In Muslim-majority Pakistan on December 3, Pakistani imam Maulana Yousuf
Qureshi, in his Friday sermon, offered a $6000 bounty to anyone who would
murder Asia Bibi, a Christian woman who has also been accused of
''blaspheming Allah''. Pakistani minister for minorities Shahbaz Bhatti and
Punjab governor Salman Taseer were subsequently assassinated because of
their opposition to Pakistan's blasphemy laws.

These laws are supported by Pakistan's Islamic elites. The killer of Salman
Taseer, Mumtaz Qadri, was praised by religious leaders from mainstream
schools of Pakistani Islam, and when he was being led to court on January 6,
400 Muslim lawyers showered him with rose petals, offering him their legal
services free of charge.

There has also been a rush of recent assaults on Copts and their places of
worship in Egypt, sparked by a wild tirade by a leading Egyptian cleric.

Closer to Australia, there have been well-publicised attacks on Ahmadiyah
Muslims in Indonesia, including brutal murders. These were undoubtedly
influenced by a theological belief that Ahmadiyah adherents are apostates
from true Islam. Although prominent Indonesian leaders were quick to express
abhorrence for the attacks, many Indonesian Muslims have called for
Ahmadiyahs to be outlawed.

These events demonstrate the ugly effects of stigmatising minorities, and it
would be deplorable to simple-mindedly extrapolate the religious views of
Pakistani, Egyptian or Indonesian Muslims and apply them to Australia.

However, it is irrational to insist that any and everyone who seeks to
expose the religious roots of such hatred must themselves be decried as
haters.

All over the world, every religious belief is disliked by someone or other.
Christianity has its prominent detractors, too, from Bertrand Russell to
Richard Dawkins. A Google search for ''Evils of Christianity'' yields tens
of thousands of hits.

Australians can be thankful for a culture of tolerance, which has been
carefully nurtured over decades. Tolerance is strengthened when people are
able to debate ideological issues freely - especially those which impact
profoundly on human rights - without being shouted down.

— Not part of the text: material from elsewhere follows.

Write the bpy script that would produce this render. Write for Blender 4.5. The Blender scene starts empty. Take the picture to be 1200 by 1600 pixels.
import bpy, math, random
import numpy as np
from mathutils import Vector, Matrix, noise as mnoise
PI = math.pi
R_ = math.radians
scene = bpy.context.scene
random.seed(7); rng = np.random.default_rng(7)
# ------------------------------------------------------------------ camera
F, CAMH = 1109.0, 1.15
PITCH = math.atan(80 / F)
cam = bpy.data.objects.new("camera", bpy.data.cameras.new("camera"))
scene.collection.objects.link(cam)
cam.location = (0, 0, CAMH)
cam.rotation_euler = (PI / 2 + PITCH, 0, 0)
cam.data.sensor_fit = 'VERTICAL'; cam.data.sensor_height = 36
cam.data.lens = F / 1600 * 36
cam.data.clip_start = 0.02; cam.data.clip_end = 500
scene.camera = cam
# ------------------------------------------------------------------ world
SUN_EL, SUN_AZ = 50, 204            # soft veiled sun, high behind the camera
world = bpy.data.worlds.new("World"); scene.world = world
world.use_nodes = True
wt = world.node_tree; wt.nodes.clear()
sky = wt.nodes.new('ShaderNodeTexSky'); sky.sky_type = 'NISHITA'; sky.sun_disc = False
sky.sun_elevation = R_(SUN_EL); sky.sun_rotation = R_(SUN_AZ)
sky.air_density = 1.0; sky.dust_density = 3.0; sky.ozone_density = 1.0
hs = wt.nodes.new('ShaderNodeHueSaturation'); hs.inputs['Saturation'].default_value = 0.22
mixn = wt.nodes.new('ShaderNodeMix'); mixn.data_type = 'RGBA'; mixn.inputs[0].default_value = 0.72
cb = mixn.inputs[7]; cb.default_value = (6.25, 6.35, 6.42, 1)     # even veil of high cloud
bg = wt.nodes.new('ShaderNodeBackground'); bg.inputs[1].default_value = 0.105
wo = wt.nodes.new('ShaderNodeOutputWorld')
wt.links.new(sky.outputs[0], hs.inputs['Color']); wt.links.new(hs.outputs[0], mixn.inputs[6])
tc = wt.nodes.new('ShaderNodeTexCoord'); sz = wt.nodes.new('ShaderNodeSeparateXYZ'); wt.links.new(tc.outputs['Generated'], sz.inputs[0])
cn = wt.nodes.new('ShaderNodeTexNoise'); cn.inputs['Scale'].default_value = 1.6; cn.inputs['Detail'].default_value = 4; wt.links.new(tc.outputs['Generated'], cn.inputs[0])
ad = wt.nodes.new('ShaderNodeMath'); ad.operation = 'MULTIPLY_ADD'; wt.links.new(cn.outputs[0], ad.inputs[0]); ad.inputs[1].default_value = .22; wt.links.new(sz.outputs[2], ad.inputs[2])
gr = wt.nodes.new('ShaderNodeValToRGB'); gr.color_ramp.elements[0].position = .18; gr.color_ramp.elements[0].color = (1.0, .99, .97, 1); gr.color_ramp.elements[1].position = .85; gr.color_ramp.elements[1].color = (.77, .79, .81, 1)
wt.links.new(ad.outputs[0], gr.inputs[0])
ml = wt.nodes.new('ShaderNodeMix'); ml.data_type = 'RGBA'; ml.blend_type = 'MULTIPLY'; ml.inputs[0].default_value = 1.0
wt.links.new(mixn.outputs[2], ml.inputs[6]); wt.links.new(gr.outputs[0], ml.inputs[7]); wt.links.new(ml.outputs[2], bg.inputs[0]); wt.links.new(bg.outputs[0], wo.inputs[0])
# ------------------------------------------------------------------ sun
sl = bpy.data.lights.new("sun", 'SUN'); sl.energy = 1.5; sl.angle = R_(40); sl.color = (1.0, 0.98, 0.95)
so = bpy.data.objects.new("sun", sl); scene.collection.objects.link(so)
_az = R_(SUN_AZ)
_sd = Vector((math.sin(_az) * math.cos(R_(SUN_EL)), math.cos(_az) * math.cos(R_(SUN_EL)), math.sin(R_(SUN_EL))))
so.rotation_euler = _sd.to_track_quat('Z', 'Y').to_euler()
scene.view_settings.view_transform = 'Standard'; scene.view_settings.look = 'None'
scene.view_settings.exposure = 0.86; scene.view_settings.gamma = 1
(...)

Victorian Supreme Court Justice Geoffrey Nettle, in his findings on the case
of the Islamic Council of Victoria v Catch the Fire, pointed out that
criticism - or even hatred - of a religion should not be conflated with the
hatred of people who hold those beliefs. It is one thing to promote
tolerance, quite another to mandate it.

Perhaps the most powerful evidence against Woodlock's thesis - that it is
exclusion, and not religion, that drives some Muslims to terrorism - is the
fact that across the globe the most diverse religious minorities do not
resort to violence, even when persecuted.

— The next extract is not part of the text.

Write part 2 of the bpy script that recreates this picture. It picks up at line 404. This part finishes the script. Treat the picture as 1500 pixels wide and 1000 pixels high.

There are no Falun Gong terrorists in China, despite all the bitter
persecution. The same can be said for persecuted Christians in many nations.

Even in Australia, many ethnic and religious groups have been subjected to
disadvantage and exclusion, but none have produced the level of terrorist
convictions of our own home-grown Islamic radicals.

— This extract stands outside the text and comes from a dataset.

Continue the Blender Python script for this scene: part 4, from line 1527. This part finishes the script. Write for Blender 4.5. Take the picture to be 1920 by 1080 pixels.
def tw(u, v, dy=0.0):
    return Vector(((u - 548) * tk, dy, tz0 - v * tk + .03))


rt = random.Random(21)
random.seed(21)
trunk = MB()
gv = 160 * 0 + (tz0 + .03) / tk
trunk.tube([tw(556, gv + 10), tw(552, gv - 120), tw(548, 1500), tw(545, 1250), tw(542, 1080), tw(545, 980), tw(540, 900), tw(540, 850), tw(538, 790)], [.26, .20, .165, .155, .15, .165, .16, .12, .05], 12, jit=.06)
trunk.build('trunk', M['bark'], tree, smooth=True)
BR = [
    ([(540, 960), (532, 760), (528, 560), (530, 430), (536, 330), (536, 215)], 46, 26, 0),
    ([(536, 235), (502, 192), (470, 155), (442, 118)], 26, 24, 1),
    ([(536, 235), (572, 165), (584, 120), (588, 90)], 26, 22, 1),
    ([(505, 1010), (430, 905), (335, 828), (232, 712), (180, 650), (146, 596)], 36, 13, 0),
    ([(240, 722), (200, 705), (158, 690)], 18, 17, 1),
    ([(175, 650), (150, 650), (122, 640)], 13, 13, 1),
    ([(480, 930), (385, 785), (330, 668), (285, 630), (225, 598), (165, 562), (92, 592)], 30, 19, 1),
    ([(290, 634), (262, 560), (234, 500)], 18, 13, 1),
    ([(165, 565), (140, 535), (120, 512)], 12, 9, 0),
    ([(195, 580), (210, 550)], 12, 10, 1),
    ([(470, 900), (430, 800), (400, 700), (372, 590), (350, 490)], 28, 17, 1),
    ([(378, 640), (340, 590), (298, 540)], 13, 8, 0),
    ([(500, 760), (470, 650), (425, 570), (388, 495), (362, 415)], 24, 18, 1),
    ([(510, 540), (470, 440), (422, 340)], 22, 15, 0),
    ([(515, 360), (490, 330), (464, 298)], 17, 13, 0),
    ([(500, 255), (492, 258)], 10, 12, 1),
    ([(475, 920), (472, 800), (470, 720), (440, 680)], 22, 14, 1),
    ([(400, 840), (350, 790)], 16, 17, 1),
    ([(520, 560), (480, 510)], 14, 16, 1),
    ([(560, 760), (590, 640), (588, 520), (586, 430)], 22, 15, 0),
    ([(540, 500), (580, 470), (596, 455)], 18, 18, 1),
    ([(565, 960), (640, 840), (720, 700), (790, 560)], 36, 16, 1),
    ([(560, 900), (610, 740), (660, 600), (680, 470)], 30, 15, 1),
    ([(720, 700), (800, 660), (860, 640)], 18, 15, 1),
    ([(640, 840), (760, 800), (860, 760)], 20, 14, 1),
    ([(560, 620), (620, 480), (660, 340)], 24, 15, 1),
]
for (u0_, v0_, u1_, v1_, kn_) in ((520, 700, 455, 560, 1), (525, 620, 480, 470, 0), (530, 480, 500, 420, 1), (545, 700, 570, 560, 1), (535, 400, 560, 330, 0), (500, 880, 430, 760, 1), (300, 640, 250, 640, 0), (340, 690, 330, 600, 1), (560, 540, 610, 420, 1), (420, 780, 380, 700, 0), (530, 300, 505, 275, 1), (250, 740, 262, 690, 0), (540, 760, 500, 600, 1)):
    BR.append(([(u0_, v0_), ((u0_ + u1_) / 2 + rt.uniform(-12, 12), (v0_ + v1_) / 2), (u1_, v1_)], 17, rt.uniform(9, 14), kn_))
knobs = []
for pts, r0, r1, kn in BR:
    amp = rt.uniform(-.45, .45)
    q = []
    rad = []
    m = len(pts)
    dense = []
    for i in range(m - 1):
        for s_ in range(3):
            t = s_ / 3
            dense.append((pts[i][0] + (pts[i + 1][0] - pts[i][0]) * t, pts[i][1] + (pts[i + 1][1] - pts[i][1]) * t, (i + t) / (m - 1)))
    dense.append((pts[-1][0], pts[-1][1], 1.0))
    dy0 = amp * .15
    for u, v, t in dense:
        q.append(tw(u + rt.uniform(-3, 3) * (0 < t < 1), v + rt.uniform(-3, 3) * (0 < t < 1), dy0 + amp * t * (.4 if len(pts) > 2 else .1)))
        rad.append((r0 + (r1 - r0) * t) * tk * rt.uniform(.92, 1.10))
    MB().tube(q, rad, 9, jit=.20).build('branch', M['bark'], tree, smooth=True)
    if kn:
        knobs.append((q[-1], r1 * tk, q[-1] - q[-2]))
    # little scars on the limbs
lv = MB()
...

It is a bitter pill for the vast majority of Australian Muslims to swallow
that their faith has been linked, globally and locally, to religious
violence.

Unfortunately, this link cannot be dismissed as the product of media
prejudice or ''Islamophobic'' propaganda. It is in part an issue of some
Muslims behaving very badly, and their often strident claim is that they do
this in the name of religion.

Taking such claims seriously and debating them publicly must not be equated
with stigmatising law-abiding and peaceable Australian Muslims.